PROBLEM TO WORK ON: Reproduce the material that follows, please, but only from its first line to the line containing "return tuple([(c /", inclusive.

INFORMATION GIVEN:
=-=-=

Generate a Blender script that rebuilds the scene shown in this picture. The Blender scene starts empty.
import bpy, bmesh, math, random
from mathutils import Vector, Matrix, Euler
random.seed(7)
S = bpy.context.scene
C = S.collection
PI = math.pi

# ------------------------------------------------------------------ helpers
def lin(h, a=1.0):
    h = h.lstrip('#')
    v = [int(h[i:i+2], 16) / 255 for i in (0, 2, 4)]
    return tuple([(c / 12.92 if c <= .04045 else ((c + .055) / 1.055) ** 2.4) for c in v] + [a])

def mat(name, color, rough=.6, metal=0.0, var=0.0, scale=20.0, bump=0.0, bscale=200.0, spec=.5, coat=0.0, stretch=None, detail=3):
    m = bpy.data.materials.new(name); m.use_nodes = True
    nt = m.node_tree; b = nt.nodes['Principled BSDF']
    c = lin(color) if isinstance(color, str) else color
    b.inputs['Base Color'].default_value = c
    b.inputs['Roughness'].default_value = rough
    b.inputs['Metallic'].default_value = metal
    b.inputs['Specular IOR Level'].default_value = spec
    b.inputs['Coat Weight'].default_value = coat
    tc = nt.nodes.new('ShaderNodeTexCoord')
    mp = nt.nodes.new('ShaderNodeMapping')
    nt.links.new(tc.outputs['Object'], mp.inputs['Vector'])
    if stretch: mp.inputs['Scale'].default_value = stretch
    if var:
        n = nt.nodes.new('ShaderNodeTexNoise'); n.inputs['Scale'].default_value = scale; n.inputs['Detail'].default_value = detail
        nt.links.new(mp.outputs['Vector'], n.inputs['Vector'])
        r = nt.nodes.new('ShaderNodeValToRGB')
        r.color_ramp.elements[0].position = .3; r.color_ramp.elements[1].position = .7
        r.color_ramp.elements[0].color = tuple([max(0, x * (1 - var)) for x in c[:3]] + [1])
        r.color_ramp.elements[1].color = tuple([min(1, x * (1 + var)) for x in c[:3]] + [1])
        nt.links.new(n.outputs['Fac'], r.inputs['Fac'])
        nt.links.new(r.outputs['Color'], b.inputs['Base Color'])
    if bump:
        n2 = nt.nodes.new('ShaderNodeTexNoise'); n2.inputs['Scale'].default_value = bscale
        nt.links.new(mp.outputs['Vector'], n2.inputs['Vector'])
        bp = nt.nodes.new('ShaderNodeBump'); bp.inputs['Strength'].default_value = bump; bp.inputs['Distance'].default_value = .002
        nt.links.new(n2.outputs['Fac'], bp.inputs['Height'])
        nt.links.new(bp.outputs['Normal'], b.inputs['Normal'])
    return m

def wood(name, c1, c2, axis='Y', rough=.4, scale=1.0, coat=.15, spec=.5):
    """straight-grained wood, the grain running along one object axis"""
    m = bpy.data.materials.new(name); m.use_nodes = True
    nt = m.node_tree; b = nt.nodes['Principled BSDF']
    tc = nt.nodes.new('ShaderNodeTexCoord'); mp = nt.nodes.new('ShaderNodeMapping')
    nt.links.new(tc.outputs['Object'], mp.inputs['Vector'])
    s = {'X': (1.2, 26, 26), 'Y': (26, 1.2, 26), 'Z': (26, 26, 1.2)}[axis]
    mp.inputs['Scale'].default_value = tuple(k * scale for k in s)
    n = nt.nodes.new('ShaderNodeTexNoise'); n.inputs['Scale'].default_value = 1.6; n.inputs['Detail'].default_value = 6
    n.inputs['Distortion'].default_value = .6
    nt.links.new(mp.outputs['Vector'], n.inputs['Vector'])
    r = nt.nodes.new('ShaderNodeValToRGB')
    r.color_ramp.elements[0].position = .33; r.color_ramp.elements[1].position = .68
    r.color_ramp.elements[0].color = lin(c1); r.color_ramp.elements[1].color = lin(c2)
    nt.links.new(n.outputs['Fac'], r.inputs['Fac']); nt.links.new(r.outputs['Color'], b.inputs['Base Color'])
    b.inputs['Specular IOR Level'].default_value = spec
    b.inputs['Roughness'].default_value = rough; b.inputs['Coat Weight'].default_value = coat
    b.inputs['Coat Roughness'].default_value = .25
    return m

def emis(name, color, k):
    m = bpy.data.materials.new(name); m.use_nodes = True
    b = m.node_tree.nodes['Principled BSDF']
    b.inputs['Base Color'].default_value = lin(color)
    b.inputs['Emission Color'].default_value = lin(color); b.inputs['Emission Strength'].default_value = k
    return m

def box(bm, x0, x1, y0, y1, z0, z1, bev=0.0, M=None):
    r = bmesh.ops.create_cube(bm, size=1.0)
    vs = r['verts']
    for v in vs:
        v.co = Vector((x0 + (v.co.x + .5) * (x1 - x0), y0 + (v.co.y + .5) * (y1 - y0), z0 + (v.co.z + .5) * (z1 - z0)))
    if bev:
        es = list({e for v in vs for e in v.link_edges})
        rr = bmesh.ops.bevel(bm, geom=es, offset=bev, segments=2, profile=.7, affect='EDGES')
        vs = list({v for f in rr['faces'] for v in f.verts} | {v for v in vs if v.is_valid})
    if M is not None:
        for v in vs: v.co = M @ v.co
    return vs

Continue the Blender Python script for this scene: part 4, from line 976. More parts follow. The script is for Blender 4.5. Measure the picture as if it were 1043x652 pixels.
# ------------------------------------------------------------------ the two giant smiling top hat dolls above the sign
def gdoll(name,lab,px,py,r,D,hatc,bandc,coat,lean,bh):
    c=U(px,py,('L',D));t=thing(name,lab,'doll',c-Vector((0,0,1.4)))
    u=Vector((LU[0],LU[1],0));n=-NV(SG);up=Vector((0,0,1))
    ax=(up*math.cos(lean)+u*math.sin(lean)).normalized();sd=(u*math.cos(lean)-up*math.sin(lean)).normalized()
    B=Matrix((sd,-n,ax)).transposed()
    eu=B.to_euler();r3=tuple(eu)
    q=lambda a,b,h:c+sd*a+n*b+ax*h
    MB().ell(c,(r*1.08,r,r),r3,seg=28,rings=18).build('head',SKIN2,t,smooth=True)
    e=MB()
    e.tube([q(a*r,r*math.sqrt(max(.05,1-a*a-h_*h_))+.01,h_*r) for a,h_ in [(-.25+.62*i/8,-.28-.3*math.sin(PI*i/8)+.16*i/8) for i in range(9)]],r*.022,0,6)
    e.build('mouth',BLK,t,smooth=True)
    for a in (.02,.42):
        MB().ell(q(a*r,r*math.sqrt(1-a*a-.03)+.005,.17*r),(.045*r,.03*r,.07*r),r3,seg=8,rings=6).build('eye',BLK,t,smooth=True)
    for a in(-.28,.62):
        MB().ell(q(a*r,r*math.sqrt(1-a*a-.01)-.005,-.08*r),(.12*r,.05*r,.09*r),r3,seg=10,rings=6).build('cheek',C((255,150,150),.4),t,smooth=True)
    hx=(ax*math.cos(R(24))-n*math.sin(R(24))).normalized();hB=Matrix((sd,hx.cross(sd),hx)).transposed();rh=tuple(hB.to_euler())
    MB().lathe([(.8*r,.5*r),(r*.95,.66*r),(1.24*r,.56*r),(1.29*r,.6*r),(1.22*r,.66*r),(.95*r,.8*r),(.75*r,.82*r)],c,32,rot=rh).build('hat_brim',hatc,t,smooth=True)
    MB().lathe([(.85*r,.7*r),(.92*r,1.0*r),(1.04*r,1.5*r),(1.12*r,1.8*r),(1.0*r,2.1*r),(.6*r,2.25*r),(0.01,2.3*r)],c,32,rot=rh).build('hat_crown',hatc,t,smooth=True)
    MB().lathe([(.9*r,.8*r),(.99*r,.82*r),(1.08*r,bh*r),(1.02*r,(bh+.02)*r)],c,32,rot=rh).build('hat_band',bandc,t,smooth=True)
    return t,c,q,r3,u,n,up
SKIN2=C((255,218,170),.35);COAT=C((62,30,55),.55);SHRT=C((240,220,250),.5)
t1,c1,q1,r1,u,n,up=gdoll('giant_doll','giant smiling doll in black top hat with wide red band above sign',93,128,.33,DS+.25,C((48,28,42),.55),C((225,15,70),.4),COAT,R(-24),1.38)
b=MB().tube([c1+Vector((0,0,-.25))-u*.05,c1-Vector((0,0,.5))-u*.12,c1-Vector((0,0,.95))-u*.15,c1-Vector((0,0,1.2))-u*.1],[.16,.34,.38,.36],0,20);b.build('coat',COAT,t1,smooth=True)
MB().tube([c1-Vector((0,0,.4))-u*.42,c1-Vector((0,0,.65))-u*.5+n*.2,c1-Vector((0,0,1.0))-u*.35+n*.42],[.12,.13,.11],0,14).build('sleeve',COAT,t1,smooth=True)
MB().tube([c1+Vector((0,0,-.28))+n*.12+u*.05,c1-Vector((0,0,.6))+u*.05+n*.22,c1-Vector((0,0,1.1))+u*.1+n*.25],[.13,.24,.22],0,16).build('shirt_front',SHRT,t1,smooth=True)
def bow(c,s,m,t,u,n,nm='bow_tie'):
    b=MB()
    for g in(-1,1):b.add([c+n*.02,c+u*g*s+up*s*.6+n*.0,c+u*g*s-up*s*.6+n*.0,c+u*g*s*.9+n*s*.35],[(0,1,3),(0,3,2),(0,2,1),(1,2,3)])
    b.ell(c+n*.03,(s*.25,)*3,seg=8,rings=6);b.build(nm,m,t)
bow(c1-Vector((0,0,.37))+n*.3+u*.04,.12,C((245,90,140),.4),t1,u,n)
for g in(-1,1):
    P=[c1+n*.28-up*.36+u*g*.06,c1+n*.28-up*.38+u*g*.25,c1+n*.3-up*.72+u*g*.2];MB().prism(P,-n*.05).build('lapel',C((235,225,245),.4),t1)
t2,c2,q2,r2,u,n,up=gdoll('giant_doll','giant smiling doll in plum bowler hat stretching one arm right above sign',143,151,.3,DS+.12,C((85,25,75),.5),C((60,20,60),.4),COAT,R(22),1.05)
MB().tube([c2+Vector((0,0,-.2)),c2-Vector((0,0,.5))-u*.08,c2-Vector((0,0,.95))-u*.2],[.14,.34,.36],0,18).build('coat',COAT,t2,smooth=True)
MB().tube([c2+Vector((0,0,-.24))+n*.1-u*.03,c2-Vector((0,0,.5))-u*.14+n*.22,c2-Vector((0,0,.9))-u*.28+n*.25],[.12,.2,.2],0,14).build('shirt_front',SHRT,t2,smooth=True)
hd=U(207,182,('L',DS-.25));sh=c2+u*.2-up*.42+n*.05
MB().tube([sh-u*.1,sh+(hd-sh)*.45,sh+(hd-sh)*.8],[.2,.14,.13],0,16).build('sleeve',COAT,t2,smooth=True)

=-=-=

CORRECT RESULT:
Generate a Blender script that rebuilds the scene shown in this picture. The Blender scene starts empty.
import bpy, bmesh, math, random
from mathutils import Vector, Matrix, Euler
random.seed(7)
S = bpy.context.scene
C = S.collection
PI = math.pi

# ------------------------------------------------------------------ helpers
def lin(h, a=1.0):
    h = h.lstrip('#')
    v = [int(h[i:i+2], 16) / 255 for i in (0, 2, 4)]
    return tuple([(c / 12.92 if c <= .04045 else ((c + .055) / 1.055) ** 2.4) for c in v] + [a])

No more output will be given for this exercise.